Essas hipóteses, que às vezes se demonstram teratológicas até mesmo do
ponto de vista jurídico, hoje orbitam em torno da seguinte questão: até que
ponto a troca de arquivos fonográficos (e de outras obras intelectuais) de
terceiros é crime?
Toda essa confusão tem sua nascente na sanção presidencial de uma Lei que
adicionou quatro novos parágrafos ao art. 184 do Código Penal Brasileiro, que
trata especificamente da violação ao direito autoral.
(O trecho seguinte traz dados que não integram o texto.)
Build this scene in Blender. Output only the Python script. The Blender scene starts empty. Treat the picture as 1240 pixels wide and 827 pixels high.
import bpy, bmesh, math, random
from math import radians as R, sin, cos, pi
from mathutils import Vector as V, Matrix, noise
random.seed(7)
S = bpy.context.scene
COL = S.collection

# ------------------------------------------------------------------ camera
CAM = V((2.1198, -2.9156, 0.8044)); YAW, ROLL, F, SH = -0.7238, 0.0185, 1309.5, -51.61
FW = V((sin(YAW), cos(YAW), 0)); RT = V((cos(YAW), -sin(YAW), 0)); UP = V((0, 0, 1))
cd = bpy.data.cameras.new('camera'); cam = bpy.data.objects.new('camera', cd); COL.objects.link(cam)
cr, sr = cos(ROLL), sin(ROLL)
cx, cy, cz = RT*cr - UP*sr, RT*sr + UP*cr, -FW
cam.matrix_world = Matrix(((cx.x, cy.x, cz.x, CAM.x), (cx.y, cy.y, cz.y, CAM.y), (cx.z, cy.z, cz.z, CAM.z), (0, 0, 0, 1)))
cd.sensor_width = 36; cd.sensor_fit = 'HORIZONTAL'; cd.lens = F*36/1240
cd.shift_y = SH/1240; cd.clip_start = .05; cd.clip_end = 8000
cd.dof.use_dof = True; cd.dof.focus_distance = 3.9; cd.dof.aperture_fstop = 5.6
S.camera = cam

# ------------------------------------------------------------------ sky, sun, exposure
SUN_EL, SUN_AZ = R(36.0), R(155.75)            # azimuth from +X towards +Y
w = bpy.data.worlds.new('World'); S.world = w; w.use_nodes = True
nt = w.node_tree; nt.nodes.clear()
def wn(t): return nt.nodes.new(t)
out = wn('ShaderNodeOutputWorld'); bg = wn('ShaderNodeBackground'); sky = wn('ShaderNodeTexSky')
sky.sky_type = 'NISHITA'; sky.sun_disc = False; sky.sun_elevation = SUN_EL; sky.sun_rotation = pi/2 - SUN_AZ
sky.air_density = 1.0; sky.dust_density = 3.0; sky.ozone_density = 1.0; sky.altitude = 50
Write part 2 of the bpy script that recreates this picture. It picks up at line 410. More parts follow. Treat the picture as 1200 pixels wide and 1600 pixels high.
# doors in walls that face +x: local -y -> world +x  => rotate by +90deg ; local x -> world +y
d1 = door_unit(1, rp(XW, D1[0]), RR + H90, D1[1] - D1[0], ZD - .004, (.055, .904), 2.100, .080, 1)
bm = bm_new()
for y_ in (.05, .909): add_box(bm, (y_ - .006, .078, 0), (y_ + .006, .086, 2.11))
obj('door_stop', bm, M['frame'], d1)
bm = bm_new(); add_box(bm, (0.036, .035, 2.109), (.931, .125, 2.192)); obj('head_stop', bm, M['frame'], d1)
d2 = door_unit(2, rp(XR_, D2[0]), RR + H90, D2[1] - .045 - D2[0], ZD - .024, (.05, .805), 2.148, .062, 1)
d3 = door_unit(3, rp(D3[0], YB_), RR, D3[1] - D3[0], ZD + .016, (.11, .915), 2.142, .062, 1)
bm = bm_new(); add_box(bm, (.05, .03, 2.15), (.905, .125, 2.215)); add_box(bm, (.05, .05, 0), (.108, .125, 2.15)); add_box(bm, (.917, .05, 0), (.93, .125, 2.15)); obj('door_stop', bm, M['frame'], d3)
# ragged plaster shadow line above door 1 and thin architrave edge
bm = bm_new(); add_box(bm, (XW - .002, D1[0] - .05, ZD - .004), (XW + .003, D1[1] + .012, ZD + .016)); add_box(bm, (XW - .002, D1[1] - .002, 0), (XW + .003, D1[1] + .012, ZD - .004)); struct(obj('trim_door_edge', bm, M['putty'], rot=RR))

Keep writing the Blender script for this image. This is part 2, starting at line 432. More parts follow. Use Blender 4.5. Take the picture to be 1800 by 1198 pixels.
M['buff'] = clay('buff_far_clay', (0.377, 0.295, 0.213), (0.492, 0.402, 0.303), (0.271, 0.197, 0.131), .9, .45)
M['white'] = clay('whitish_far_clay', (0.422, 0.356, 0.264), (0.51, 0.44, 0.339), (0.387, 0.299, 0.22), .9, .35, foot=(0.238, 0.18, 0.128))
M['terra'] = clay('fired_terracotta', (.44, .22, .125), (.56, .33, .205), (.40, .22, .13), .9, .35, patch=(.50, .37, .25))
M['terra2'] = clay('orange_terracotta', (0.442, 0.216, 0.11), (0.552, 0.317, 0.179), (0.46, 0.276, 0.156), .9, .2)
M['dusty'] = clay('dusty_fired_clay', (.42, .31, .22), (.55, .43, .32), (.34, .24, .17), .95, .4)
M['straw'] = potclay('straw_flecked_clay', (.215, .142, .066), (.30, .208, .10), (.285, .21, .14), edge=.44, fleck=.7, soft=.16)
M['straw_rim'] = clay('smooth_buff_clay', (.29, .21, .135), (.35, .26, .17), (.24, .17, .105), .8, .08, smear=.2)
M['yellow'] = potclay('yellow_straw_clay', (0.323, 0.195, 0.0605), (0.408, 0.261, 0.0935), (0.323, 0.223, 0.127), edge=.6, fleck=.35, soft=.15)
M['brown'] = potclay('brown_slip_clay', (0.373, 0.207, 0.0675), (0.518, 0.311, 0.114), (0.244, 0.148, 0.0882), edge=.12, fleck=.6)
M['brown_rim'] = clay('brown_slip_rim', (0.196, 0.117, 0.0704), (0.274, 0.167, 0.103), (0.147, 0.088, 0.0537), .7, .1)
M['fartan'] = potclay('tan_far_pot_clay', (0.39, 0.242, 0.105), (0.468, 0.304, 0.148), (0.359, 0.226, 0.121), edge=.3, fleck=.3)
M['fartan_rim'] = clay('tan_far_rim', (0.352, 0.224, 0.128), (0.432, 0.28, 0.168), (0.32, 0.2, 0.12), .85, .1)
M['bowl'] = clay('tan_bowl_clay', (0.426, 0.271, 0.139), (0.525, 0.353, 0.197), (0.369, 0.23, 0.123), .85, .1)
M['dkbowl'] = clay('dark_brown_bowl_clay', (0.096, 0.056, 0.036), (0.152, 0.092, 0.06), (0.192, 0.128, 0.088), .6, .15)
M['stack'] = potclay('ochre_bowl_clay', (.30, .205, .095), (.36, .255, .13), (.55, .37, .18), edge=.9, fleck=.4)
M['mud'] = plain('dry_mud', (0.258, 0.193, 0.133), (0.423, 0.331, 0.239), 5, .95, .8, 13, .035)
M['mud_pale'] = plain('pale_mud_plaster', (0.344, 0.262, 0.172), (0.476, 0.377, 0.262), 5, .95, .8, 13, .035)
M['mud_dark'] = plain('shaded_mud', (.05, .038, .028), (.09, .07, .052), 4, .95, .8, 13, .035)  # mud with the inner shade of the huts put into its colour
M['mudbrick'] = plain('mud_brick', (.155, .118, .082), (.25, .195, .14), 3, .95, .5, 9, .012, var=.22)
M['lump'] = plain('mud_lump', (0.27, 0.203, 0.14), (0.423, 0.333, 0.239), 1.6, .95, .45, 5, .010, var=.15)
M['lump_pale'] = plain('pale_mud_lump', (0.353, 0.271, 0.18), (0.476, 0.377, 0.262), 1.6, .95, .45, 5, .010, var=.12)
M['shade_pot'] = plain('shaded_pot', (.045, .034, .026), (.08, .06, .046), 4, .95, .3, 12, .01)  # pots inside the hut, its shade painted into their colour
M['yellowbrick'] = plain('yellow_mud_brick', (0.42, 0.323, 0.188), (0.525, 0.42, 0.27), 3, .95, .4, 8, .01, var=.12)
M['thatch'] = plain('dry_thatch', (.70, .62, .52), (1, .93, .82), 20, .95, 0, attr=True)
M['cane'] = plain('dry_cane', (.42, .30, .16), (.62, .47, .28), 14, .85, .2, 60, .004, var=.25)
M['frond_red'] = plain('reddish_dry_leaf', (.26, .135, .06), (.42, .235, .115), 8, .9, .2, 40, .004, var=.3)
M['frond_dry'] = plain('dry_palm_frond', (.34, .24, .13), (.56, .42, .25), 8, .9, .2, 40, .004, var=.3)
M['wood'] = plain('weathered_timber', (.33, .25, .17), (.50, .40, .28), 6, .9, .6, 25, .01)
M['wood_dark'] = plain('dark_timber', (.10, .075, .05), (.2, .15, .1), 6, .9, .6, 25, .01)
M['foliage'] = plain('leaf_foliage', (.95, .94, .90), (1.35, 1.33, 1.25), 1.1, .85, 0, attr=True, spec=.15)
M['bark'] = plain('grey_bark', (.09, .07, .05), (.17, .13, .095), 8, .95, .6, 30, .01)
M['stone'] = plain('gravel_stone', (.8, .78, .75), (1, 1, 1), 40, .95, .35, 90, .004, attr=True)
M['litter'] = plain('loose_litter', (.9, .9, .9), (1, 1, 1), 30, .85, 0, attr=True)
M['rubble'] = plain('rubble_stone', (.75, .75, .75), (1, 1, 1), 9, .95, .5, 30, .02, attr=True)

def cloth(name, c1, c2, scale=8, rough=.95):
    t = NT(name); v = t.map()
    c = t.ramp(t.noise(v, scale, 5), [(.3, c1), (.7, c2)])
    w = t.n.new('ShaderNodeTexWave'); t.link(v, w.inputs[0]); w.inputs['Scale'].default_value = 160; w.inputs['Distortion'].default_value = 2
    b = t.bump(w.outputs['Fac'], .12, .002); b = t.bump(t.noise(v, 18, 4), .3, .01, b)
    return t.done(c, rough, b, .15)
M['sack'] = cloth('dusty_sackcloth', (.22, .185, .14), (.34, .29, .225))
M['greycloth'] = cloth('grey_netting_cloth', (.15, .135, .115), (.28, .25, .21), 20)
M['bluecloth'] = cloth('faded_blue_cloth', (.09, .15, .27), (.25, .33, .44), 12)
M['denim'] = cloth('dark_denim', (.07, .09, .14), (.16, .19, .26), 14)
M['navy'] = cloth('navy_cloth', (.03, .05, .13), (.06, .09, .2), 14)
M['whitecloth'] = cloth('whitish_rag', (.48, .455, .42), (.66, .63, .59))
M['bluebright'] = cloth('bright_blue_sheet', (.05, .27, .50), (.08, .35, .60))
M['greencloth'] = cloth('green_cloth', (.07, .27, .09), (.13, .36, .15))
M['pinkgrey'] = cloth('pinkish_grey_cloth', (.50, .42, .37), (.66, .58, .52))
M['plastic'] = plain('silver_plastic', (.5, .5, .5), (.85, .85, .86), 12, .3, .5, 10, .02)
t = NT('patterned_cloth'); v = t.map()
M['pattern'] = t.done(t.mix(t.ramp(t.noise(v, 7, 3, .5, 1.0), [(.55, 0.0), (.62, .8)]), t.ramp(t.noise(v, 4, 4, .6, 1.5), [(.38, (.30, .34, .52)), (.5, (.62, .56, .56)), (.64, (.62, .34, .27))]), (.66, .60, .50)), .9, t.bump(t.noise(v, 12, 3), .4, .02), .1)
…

A Lei n. 10.695 de 1º de
julho de 2003, dentre outras medidas, determinou o seguinte texto normativo:
"Art. 184. Violar direitos de autor e os que lhe são conexos:
Pena - detenção, de 3 (três) meses a 1 (um) ano, ou multa.
§ 1º Se a violação consistir em reprodução total ou parcial, com intuito
de lucro direto ou indireto, por qualquer meio ou processo, de obra
intelectual, interpretação, execução ou fonograma, sem autorização expressa do
autor, do artista intérprete ou executante, do produtor, conforme o caso, ou de
quem os represente:
Pena - reclusão, de 2 (dois) a 4 (quatro) anos, e multa.
§ 2º Na mesma pena do § 1º incorre quem, com o intuito de lucro direto ou
indireto, distribui, vende, expõe à venda, aluga, introduz no País, adquire,
oculta, tem em depósito, original ou cópia de obra intelectual ou fonograma
reproduzido com violação do direito de autor, do direito de artista intérprete
ou executante ou do direito do produtor de fonograma, ou, ainda, aluga original
ou cópia de obra intelectual ou fonograma, sem a expressa autorização dos
titulares dos direitos ou de quem os represente.
§ 3º Se a violação consistir no oferecimento ao público, mediante cabo,
fibra ótica, satélite, ondas ou qualquer outro sistema que permita ao usuário
realizar a seleção da obra ou produção para recebê-la em um tempo e lugar
previamente determinados por quem formula a demanda, com intuito de lucro,
direto ou indireto, sem autorização expressa, conforme o caso, do autor, do
artista intérprete ou executante, do produtor de fonograma, ou de quem os
represente:
Pena - reclusão, de 2 (dois) a 4 (quatro) anos, e multa.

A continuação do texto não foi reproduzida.